(A) I start with writing out the factored form with the coefficients unknown:
[tex]8x^2-14x+5=(ax\pm b)(cx\pm d)[/tex]
We have now to figure out a,b,c, and d. I usually start with the constant term to see in which ways it could be obtained. Clearly, the constant 5 corresponds to the product bd. Well, 5 is prime so this product cannot be anything but 1*5 (or 5*1), so we already have a good choice for b and d:
[tex]8x^2-14x+5=(ax\pm1)(cx\pm5)[/tex]
then I try to see how we could get the -14 in front of x, while keeping an eye on the 8 in front of x^2. Given the b and d values, that can happen as follows: -14 = 5*(-2)+1*(-4), so
[tex]8x^2-14x+5=(2x-1)(4x-5)[/tex]
This is the factored form of the quadratic. So our equation is now
[tex](2x-1)(4x-5)=0[/tex]
This makes solving the equation much easier. When is this product equal zero? When either of the factors equal zero!

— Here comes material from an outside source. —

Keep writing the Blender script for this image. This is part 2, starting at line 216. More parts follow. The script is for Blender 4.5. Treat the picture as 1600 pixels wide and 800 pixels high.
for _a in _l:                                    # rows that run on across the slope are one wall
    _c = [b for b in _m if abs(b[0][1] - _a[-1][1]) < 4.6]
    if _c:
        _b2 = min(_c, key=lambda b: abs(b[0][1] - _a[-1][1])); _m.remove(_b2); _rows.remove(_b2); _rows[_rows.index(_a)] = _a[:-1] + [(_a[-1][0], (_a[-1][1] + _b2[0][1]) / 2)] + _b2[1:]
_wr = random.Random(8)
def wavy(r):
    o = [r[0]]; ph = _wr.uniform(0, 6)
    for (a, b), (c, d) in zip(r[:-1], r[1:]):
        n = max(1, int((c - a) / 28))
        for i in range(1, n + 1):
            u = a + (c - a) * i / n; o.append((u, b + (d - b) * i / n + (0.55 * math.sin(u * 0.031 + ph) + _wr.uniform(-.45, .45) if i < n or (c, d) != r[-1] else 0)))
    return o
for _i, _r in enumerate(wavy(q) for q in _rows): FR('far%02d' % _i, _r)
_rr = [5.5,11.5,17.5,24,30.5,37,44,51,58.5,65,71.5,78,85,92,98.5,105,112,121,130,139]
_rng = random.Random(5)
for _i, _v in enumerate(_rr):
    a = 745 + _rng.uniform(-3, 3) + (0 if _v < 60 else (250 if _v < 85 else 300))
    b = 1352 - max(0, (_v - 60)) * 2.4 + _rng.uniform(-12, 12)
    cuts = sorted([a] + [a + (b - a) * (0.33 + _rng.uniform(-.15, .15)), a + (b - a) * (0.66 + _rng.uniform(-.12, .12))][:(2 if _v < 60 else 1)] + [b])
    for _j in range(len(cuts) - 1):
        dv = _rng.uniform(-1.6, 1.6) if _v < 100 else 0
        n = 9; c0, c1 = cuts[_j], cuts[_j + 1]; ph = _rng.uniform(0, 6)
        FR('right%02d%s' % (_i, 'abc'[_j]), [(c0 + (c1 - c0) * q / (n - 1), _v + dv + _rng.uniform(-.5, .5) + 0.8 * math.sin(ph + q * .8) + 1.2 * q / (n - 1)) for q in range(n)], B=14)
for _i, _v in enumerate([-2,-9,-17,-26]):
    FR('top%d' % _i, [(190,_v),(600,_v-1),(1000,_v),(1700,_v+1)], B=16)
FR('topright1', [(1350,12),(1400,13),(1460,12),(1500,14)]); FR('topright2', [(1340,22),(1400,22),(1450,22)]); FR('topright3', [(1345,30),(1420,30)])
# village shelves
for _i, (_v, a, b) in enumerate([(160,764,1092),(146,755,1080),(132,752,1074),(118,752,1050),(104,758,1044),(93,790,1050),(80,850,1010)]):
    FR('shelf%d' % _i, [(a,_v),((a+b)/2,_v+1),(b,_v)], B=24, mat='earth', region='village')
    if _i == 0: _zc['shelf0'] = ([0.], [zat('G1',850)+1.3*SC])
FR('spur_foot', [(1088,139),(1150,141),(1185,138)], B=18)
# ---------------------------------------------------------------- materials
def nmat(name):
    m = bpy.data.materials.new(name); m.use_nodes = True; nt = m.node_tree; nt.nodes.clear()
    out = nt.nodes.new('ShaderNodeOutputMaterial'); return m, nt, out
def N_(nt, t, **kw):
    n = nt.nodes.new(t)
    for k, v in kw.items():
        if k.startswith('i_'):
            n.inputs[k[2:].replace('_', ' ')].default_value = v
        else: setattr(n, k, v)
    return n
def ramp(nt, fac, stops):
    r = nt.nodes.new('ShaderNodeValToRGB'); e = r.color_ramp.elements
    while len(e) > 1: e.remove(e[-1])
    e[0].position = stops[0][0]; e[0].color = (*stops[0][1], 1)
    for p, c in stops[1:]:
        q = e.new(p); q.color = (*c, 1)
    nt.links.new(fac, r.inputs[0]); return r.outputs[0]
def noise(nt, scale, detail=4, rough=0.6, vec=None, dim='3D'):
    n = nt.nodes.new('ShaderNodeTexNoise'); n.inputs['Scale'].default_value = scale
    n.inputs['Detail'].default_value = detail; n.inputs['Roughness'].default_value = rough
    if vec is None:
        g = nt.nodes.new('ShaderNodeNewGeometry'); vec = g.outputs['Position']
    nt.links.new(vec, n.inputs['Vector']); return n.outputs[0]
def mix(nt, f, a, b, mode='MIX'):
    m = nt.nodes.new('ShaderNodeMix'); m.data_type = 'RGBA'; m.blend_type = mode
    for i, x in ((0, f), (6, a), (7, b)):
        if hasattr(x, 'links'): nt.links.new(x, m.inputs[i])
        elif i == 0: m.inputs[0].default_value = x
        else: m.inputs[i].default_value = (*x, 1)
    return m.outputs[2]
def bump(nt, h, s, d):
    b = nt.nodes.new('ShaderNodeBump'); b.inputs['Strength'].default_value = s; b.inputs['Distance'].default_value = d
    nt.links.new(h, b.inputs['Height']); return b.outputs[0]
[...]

[tex](2x-1)(4x-5)=0\iff \\2x-1=0\implies x_1 = \frac{1}{2}\\4x-5=0\implies x_2 = \frac{5}{4}[/tex]
So the solutions are 1/2 and 5/4.
What does this tell you about the graph? The solutions to the quadratic equation are the x-intercepts, so you know that the graph (which is a parabola) intercepts the x axis at 1/2 and also at 5/4.
(B) This is a similar problem but taken in reverse: we start out with known x-intercepts, or solutions to the quadratic, which we are to find. If the solutions are -2 and 1/3, then I can write them in a factored form:
[tex](x+2)(x-\frac{1}{3})=0[/tex]
(please verify for yourself that setting x to either -2 or 1/3 will result in 0)
Now multiply out:
[tex](x+2)(x-\frac{1}{3})=0\\x^2+2x-\frac{1}{3}x-\frac{2}{3}=0\\x^2+\frac{5}{3}x-\frac{2}{3}=0\,\,\,|\cdot 3\\3x^2+5x-2=0[/tex]
which gives you the final quadratic with integer coefficients.